Star Wars

The Acolyte Fulfills the Original Promise of Disney’s Star Wars Takeover

Disney is finally starting to venture into some new territory.

Carrie-Anne Moss in 'The Acolyte'
Star Wars

It's been 12 years since Disney acquired Lucasfilm. At the time, that deal was met with excitement from Star Wars fans who believed that they were witnessing the start of a promising new era for the franchise.

In the years since its takeover, though, several of Disney's Star Wars titles have received divisive responses from fans (some of which have been more warranted than others), and almost all of them have been directly tied to the either series' Original or Prequel trilogies. Even The Mandalorian, which felt like the most original Star Wars effort Disney had produced when it premiered, has since been reduced to little more than a bridge between its franchise's live-action and animated properties.

It's for this very reason that The Acolyte is so noteworthy. Not only is it Lucasfilm's latest Disney+ original series, but it's also the first Star Wars project Disney has produced and released that completely and truly stands on its own. It's the rare show that feels like it's actually pushing the Star Wars franchise into new places that haven't been explored before onscreen.

The Acolyte will show viewers what it looked like when the Jedi Order was at the very height of its power.


Created by Russian Doll co-creator Leslye Headland, The Acolyte is set around 100 years before the events of Star Wars: Episode I — The Phantom Menace. It will begin when the Jedi Order is at the absolute height of its power in the galaxy and will follow multiple Jedi Masters, Padawans, and Knights as they investigate a series of crimes and the death of at least one Jedi. The series is expected to explore the beginning of the Jedi Order's moral disintegration, a process that paved the way for its eventual downfall at the end of Revenge of the Sith, as well as the reemergence of the Sith as a genuinely formidable force in the galaxy.

The Acolyte will not, in other words, connect to the creation of the Death Star, the formation of the Rebel Alliance, the fall of the Galactic Empire, or any of the other Original Trilogy events that far too many of Disney's Star Wars titles have explored, frankly, too many times over the past nine years. While its story will almost certainly end up shedding some light on how the seeds were ultimately planted for the Jedi Order to be beaten and supplanted by the Sith in the Prequel Trilogy, it takes place long enough before The Phantom Menace that it won't be able to rely purely on any nostalgic connections between its story and that film's.

The Acolyte, consequently, feels like the first really original piece of canonical, live-action Star Wars media that Disney has produced since The Mandalorian Season 1 and, if you wanted to be extremely generous, the franchise’s Sequel Trilogy. (Given how frustratingly tied that trilogy ended up being to the events of the first three Star Wars films, though, it feels difficult to call any of its installments outside of The Last Jedi particularly "original.") No Star Wars movie or TV show since The Phantom Menace has ventured as far into an entirely new time period as The Acolyte.
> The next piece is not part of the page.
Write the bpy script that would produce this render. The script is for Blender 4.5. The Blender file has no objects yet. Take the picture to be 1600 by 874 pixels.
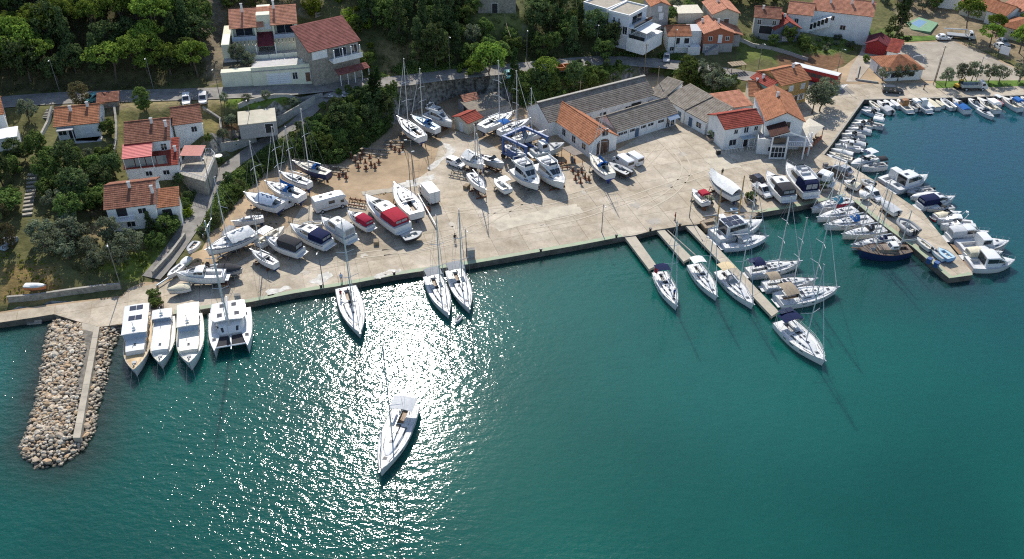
import bpy, math, random, numpy as np
from mathutils import Vector, Matrix
from mathutils.geometry import tessellate_polygon
R = math.radians
rnd = random.Random(7)
sc = bpy.context.scene
col = sc.collection
# ---------------------------------------------------------------- camera, sky, sun, exposure
CAMZ, PITCH, FPX, CX, CY = 90.0, R(36), 1402.0, 800.0, 437.0
cam = bpy.data.objects.new('camera', bpy.data.cameras.new('camera')); col.objects.link(cam)
cam.location = (0, 0, CAMZ); cam.rotation_euler = (R(90) - PITCH, 0, 0)
cam.data.sensor_width = 36; cam.data.lens = FPX / 1600 * 36; cam.data.clip_start = 1; cam.data.clip_end = 9000
sc.camera = cam
SUN_EL, SUN_AZ = R(41), R(-8.8)          # azimuth measured from +Y, positive to +X
w = bpy.data.worlds.new('World'); sc.world = w; w.use_nodes = True
nt = w.node_tree; nt.nodes.clear()
sky = nt.nodes.new('ShaderNodeTexSky'); sky.sky_type = 'NISHITA'; sky.sun_disc = False
sky.sun_elevation = SUN_EL; sky.sun_rotation = SUN_AZ; sky.air_density = 1.0; sky.dust_density = 0.6
bg = nt.nodes.new('ShaderNodeBackground'); bg.inputs[1].default_value = 0.145
wo = nt.nodes.new('ShaderNodeOutputWorld'); nt.links.new(sky.outputs[0], bg.inputs[0]); nt.links.new(bg.outputs[0], wo.inputs[0])
sun = bpy.data.objects.new('sun', bpy.data.lights.new('sun', 'SUN')); col.objects.link(sun)
sun.data.energy = 4.6; sun.data.angle = R(0.53); sun.data.color = (1.0, 0.95, 0.86)
sdir = Vector((math.sin(SUN_AZ) * math.cos(SUN_EL), math.cos(SUN_AZ) * math.cos(SUN_EL), math.sin(SUN_EL)))
sun.rotation_euler = sdir.to_track_quat('Z', 'Y').to_euler()
sc.view_settings.view_transform = 'Standard'; sc.view_settings.look = 'None'; sc.view_settings.gamma = 1
sc.view_settings.exposure = 0.3
sc.render.engine = 'CYCLES'
sc.cycles.max_bounces = 5; sc.cycles.diffuse_bounces = 2; sc.cycles.glossy_bounces = 3; sc.cycles.transmission_bounces = 3
sc.cycles.use_denoising = False; sc.cycles.filter_width = 1.15; sc.cycles.sample_clamp_indirect = 4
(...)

It, therefore, has the chance to open up and actually expand the Star Wars universe more effectively and meaningfully than almost every one of the franchise's other post-Disney entries.

Dark forces gather in The Acolyte.


Over the past 12 years, Disney has remained frustratingly terrified of exploring new eras and spaces of the Star Wars universe that aren't explicitly tied to the Prequel and Original trilogies. (Who would have ever thought back in 2012 that we'd one day have so many shows and movies set in the 19 years between Revenge of the Sith and A New Hope?) With The Acolyte, the studio has finally worked up the nerve to journey into a time that has never been canonically brought to life onscreen before — in live-action or animated form.

Whether or not The Acolyte is a fully successful creative effort remains to be seen, but its newness is apparent even in its early trailers and images, which have teased a space epic that both owes an obvious visual debt to the Star Wars franchise's first six films and yet looks completely fresh and unique. It's been too long since we've been able to say that about a Star Wars movie or TV show, and fans certainly seem hungry for some genuinely new stories and adventures.

It looks like The Acolyte is going to give them just that, and here's to hoping that making the series has given Disney the confidence it needs to keep pushing the Star Wars franchise into new territory from here on out.

The Acolyte premieres Tuesday, June 4 on Disney+.